##### EXTRACTED DATA #####
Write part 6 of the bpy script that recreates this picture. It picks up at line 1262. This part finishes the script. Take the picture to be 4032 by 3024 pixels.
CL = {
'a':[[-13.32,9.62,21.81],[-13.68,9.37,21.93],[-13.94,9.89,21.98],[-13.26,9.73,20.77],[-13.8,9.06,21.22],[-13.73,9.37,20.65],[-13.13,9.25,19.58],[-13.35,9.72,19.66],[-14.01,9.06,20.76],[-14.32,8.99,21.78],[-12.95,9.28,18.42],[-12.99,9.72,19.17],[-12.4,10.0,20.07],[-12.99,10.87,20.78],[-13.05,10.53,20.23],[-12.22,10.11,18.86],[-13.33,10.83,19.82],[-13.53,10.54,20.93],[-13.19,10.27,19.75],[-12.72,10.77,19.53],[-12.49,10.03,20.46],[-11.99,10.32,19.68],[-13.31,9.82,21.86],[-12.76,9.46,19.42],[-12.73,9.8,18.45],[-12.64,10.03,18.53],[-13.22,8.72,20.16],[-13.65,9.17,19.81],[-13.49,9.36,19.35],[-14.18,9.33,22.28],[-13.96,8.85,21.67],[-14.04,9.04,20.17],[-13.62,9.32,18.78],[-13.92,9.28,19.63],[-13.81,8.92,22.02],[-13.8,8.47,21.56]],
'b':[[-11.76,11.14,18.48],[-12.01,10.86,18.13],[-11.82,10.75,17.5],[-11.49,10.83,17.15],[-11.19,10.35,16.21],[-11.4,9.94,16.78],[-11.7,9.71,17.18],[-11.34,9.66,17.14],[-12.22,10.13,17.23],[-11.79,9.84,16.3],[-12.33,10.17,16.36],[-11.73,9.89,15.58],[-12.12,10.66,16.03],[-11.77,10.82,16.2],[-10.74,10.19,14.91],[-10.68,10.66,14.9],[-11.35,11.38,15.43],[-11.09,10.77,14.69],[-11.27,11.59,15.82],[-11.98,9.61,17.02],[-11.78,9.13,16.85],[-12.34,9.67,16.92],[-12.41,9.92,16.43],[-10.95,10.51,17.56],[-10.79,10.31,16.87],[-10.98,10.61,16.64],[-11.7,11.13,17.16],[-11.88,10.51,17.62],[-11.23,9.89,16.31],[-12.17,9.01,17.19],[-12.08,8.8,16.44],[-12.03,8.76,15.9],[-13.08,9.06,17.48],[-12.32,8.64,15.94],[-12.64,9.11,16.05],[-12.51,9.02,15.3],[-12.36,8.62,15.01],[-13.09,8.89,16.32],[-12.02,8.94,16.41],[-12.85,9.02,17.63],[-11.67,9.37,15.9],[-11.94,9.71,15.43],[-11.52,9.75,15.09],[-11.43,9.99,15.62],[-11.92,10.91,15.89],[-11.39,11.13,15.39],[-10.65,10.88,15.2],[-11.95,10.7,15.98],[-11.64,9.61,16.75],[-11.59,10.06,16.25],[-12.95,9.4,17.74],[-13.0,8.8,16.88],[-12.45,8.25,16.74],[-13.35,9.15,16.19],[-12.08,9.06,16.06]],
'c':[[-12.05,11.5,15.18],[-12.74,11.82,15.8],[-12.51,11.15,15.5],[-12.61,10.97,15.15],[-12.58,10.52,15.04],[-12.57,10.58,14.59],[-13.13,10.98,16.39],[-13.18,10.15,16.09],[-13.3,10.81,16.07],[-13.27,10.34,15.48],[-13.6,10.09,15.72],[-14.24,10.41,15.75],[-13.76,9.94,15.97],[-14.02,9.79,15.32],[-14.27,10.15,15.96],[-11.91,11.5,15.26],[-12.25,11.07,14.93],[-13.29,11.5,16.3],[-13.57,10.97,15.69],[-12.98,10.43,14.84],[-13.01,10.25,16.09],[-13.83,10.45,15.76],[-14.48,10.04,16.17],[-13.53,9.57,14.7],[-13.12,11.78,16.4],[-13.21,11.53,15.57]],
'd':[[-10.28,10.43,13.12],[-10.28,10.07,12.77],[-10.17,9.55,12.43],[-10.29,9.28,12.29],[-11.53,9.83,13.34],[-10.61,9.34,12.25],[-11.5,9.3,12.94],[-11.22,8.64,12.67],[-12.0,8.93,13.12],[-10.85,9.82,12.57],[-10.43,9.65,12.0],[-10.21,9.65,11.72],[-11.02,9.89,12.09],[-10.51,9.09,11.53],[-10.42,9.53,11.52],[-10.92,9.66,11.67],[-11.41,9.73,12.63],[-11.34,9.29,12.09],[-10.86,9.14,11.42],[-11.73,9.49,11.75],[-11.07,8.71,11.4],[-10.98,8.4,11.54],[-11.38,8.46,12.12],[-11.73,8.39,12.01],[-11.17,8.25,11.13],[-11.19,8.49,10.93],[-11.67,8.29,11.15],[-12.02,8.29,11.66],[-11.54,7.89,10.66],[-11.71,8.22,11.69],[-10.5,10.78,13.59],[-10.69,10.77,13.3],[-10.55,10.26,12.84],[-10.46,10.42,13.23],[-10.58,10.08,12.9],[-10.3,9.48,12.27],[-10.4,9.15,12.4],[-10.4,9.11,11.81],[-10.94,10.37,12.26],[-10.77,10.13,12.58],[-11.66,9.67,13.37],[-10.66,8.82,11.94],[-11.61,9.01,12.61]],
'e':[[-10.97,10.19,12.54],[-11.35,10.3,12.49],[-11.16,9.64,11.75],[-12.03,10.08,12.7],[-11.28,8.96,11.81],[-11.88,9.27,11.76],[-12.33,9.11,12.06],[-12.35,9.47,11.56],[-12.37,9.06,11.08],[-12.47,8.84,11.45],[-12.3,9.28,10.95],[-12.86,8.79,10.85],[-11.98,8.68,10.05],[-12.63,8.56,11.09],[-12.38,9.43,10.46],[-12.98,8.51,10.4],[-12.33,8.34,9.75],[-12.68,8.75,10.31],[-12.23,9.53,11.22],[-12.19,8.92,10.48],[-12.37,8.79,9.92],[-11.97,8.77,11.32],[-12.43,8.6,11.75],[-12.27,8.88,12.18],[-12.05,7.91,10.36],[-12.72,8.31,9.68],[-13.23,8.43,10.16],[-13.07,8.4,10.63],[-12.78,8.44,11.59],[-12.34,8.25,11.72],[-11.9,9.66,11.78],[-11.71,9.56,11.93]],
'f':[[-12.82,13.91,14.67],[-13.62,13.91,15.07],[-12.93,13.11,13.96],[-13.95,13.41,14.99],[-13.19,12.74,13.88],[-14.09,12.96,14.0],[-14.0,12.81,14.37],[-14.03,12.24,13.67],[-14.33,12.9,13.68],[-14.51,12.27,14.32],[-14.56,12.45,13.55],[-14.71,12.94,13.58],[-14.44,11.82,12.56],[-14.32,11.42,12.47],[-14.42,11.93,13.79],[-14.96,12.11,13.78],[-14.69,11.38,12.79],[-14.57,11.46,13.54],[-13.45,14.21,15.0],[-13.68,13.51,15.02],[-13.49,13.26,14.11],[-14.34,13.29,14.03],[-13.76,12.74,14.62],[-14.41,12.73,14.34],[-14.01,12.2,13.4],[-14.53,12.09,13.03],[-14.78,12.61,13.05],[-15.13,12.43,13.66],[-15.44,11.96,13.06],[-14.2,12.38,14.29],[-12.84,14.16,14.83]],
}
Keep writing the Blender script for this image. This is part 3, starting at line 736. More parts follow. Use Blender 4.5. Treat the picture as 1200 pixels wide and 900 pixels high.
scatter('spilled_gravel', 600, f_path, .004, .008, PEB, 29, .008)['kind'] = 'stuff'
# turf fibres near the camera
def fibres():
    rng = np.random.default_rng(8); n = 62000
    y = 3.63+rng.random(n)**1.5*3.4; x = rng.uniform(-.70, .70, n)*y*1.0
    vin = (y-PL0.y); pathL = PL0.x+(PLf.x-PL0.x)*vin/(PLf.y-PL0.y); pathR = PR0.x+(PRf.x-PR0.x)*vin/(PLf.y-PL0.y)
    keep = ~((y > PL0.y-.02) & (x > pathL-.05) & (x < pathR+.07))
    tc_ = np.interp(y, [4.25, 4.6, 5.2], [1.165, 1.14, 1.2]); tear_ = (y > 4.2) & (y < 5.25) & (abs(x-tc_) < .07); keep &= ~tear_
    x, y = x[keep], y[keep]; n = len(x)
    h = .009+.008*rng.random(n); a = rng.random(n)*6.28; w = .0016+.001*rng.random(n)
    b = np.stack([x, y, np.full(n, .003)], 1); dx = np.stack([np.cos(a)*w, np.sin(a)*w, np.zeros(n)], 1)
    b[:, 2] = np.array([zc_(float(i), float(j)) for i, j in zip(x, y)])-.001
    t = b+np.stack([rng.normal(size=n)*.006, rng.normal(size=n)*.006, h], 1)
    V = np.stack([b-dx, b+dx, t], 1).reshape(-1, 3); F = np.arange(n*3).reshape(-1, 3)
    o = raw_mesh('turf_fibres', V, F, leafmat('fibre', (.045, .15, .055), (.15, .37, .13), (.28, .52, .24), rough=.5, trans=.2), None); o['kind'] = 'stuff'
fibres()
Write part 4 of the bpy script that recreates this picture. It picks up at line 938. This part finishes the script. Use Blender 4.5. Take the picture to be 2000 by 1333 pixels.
#####
PROBLEM DESCRIPTION
Pick out, from the lines above, every one that contains the string "Take".

CORRECT RESPONSE
Write part 6 of the bpy script that recreates this picture. It picks up at line 1262. This part finishes the script. Take the picture to be 4032 by 3024 pixels.
Write part 4 of the bpy script that recreates this picture. It picks up at line 938. This part finishes the script. Use Blender 4.5. Take the picture to be 2000 by 1333 pixels.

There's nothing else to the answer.